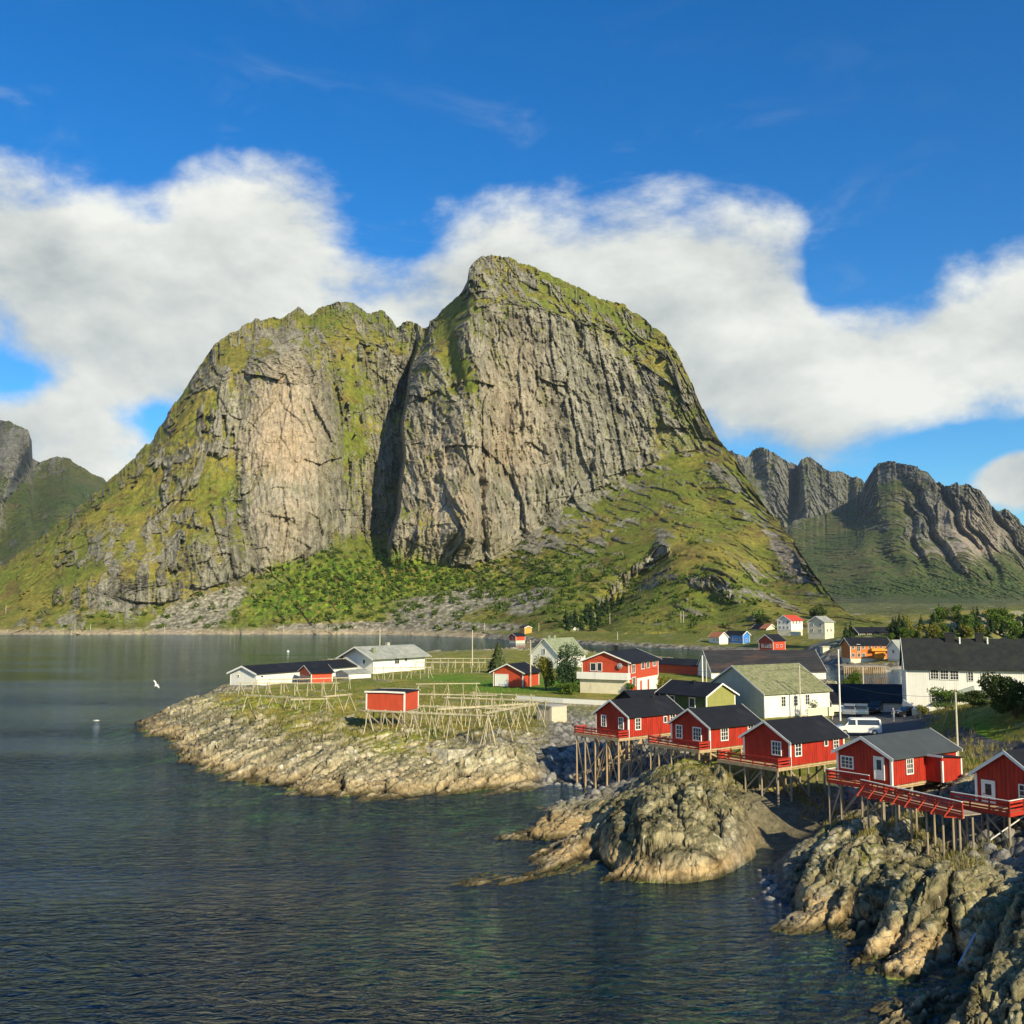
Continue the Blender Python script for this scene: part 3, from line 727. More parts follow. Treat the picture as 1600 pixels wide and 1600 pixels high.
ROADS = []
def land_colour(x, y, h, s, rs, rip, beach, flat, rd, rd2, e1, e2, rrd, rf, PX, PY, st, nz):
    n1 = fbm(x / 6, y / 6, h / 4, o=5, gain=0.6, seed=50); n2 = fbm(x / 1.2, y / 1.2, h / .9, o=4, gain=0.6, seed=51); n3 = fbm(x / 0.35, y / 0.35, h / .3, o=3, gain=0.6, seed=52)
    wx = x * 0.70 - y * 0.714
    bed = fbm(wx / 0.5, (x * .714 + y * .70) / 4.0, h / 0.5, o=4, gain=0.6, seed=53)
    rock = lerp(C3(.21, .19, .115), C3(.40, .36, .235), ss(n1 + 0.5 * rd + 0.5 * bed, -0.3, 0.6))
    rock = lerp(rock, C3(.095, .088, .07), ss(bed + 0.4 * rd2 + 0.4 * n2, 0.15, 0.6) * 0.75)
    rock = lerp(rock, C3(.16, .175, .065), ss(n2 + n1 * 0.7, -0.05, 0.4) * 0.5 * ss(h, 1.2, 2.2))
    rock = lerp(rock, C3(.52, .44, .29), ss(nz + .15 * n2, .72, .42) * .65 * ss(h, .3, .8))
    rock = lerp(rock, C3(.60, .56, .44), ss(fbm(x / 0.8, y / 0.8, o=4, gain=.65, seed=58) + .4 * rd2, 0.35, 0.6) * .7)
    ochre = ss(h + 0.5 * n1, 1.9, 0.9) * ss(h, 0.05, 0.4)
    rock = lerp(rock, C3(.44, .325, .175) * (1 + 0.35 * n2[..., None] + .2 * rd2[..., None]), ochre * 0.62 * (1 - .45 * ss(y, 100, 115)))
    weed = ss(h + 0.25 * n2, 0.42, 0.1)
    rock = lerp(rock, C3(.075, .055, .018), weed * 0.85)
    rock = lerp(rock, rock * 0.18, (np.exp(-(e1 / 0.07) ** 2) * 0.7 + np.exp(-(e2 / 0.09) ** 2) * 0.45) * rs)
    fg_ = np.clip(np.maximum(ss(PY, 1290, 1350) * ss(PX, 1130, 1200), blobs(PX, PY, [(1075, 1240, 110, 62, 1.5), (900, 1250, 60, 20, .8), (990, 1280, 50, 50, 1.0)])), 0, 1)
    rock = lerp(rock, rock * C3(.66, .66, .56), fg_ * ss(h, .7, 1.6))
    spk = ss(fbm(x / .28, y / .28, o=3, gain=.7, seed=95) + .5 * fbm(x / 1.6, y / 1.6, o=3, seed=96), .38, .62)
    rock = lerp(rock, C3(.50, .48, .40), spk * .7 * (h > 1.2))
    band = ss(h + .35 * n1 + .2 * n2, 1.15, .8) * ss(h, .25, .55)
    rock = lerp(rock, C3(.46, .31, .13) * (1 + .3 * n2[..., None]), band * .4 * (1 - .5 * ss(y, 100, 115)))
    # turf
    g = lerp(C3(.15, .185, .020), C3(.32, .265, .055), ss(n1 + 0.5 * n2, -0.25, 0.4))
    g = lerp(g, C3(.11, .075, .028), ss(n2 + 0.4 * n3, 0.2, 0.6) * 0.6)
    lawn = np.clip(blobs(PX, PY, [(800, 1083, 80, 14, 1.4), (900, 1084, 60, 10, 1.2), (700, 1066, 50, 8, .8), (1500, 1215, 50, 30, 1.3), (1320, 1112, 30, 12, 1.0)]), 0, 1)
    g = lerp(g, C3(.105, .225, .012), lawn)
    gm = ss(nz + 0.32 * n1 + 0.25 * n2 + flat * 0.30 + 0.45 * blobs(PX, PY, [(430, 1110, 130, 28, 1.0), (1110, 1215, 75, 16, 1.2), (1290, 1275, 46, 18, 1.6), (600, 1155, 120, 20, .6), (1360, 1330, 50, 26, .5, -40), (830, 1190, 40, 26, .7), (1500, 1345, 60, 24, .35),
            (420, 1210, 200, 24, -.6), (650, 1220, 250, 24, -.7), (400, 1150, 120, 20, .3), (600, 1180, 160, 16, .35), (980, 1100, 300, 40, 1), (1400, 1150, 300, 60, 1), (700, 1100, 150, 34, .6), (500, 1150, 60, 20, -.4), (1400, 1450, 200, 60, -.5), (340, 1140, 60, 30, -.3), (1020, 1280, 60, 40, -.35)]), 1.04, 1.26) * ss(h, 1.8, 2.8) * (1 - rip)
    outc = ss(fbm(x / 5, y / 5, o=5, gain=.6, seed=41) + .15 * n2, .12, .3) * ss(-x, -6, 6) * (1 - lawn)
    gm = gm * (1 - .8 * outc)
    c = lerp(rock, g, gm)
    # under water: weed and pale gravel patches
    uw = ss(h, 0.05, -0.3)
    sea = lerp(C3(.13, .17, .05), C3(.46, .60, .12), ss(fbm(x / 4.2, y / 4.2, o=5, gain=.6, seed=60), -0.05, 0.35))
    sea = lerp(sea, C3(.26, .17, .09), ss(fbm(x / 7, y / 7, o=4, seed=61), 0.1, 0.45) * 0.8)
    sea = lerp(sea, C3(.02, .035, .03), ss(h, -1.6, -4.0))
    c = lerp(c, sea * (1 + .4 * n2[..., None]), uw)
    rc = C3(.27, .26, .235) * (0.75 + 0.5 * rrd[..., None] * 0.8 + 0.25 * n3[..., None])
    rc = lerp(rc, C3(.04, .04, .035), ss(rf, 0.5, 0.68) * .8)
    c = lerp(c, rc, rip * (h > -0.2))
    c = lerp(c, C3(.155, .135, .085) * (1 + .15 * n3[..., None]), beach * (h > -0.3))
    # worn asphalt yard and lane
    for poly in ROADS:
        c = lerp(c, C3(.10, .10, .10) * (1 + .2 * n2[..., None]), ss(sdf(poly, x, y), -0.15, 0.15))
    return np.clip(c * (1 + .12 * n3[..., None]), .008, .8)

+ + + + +

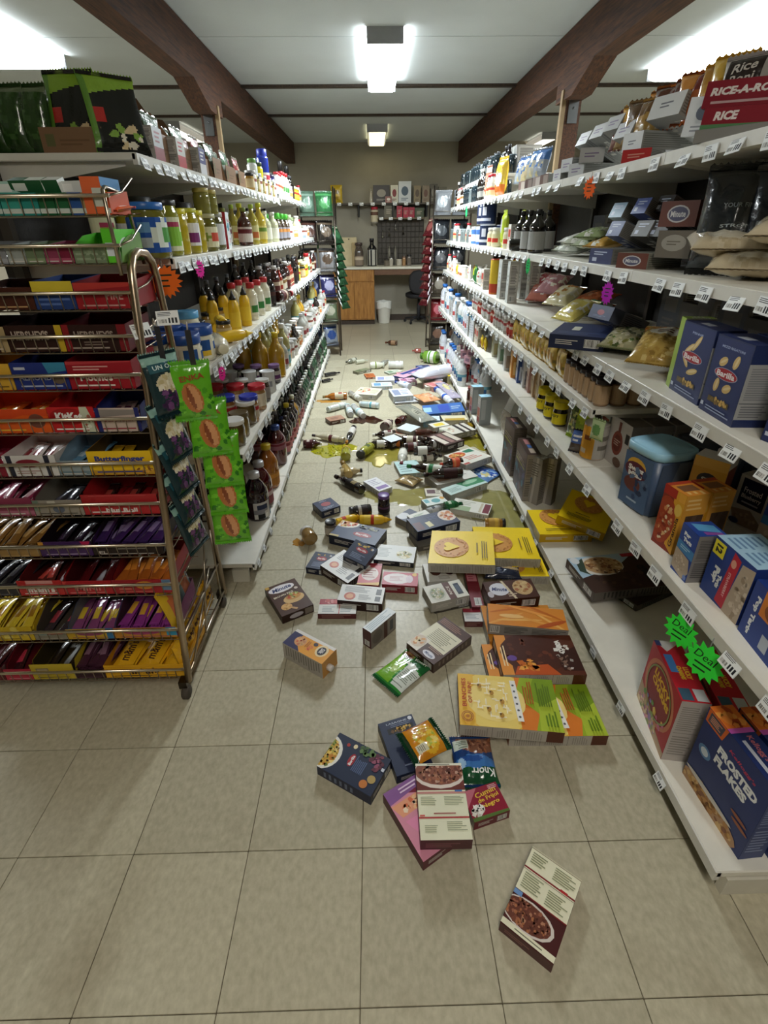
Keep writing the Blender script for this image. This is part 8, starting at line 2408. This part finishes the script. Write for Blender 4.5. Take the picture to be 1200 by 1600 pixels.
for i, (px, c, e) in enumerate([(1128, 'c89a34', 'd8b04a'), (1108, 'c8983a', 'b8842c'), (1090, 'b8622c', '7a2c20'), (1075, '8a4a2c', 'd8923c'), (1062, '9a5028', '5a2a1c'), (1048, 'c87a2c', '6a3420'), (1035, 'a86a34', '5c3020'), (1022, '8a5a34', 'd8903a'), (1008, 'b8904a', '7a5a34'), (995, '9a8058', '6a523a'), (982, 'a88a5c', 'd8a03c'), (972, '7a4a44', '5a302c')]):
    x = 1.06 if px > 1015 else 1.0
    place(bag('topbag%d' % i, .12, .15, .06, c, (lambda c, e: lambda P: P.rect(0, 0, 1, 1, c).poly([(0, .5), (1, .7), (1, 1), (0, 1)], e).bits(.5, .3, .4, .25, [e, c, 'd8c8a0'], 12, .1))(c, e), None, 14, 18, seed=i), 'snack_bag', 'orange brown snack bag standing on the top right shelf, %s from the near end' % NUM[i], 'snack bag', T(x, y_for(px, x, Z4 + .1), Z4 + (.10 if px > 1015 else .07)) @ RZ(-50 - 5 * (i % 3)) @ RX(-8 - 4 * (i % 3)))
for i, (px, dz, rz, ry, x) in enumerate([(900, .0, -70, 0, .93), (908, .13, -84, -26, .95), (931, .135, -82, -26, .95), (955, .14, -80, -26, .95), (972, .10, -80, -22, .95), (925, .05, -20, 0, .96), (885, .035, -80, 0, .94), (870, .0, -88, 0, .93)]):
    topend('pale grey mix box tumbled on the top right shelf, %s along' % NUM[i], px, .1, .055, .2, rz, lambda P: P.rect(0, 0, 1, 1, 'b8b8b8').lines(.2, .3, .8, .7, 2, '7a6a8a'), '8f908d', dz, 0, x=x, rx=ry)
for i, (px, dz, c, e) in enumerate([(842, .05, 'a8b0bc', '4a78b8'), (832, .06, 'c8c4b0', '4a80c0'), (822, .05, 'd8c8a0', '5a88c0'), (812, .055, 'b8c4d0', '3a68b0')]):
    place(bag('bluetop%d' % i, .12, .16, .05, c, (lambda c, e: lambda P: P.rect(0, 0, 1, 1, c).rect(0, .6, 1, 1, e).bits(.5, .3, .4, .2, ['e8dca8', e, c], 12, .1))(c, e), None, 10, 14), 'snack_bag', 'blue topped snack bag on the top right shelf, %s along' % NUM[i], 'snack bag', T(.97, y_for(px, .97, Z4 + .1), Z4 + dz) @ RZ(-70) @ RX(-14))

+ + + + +

# WRITTEN PROBLEM
Pull every line containing "script" out of the data above.

# WRITTEN ANSWER
Continue the Blender Python script for this scene: part 3, from line 727. More parts follow. Treat the picture as 1600 pixels wide and 1600 pixels high.
Keep writing the Blender script for this image. This is part 8, starting at line 2408. This part finishes the script. Write for Blender 4.5. Take the picture to be 1200 by 1600 pixels.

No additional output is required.